Navigating the onstage clutter is a gothic foursome of beret-andkilt-wearing men and women (Joel Israel, Chris Mirto, Stefanie Neukirch, and Stephanie Silver), plus an occasional fifth performer in aviator garb (James Peterson). The actors mime copulation, climb the walls, and don matching robin’s-egg blue hoods that call to mind a KKK klavern sponsored by Tiffany & Co. Mr. Foreman’s usual array of bleeps, bloops, and flash-photography effects greets the audience throughout.
It seems somewhat ludicrous to compare one Ontological-Hysteric work to another on any sort of qualitative level: Each one feels ripped directly from Mr. Foreman’s dreams, and how can anyone but the dreamer state a preference for one over the other?
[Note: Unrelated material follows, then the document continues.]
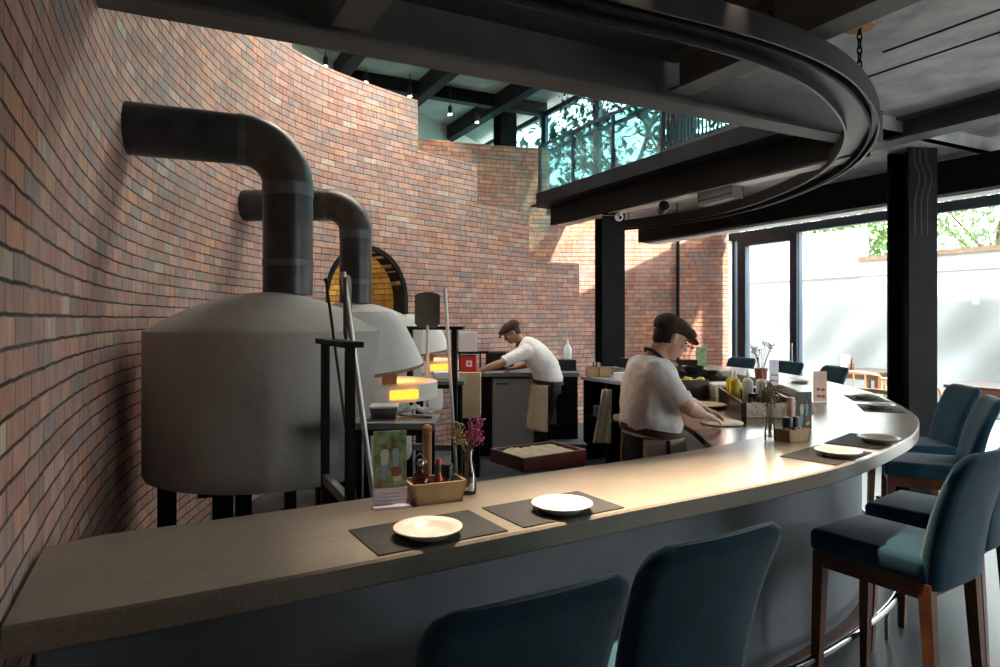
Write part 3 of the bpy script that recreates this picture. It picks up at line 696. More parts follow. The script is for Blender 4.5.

But perhaps the problem with “Wake Up Mr. Sleepy!” is that it felt like this dream could be anyone else’s. The harping on the perilous state of the unconscious has a generic, almost collegiate feel, as does the ominous appropriation of nursery rhymes. And the less said about the planet Ax-e-tron, to which Mr. Foreman claims to have been taken via flying saucer last year, the better.
Has Mr. Foreman’s play-a-year regimen finally outpaced what had previously appeared to be a limitlessly fertile imagination? If not, why is Mr. Israel now sharing responsibility for the strange, sepulchral pronouncements (“Wrong again, sweetie!”) that Mr. Foreman has traditionally issued from offstage? Insurance in case of another alien abduction? More crucially, why has the video footage taken a step backward since “Zomboid!”?
One’s eyes invariably gravitate toward the screens during these sequences, as do those of the five onstage performers. But the stage-screen interaction was far more evenly matched last year, as the two worlds seemed to share comparable amounts of space in Mr. Foreman’s head. Much of the Lisbon material has a giant question mark and/or X superimposed over it, as if Mr. Foreman is either disputing or proscribing the potency of these images. This newly tentative approach would be understandable if Mr. Foreman were raising the stakes on his film ambitions, but the “Wake Up” footage reads mostly as a tamer retread of “Zomboid!.”
“Here is a world trying to run faster than the unconscious mind,” Mr. Foreman intones about halfway through “Wake Up Mr. Sleepy!” “But who wins such a race. All bets are off, all bets are off.” Maybe so, but if I were a gambling sort, I’d put my money on the unconscious this year. The 2007 model of Mr. Foreman’s dependably mind- and boundary-bending world has fallen a few steps behind.
Until April 1 (131 E. 10th St. at Second Avenue, 212-420-1916).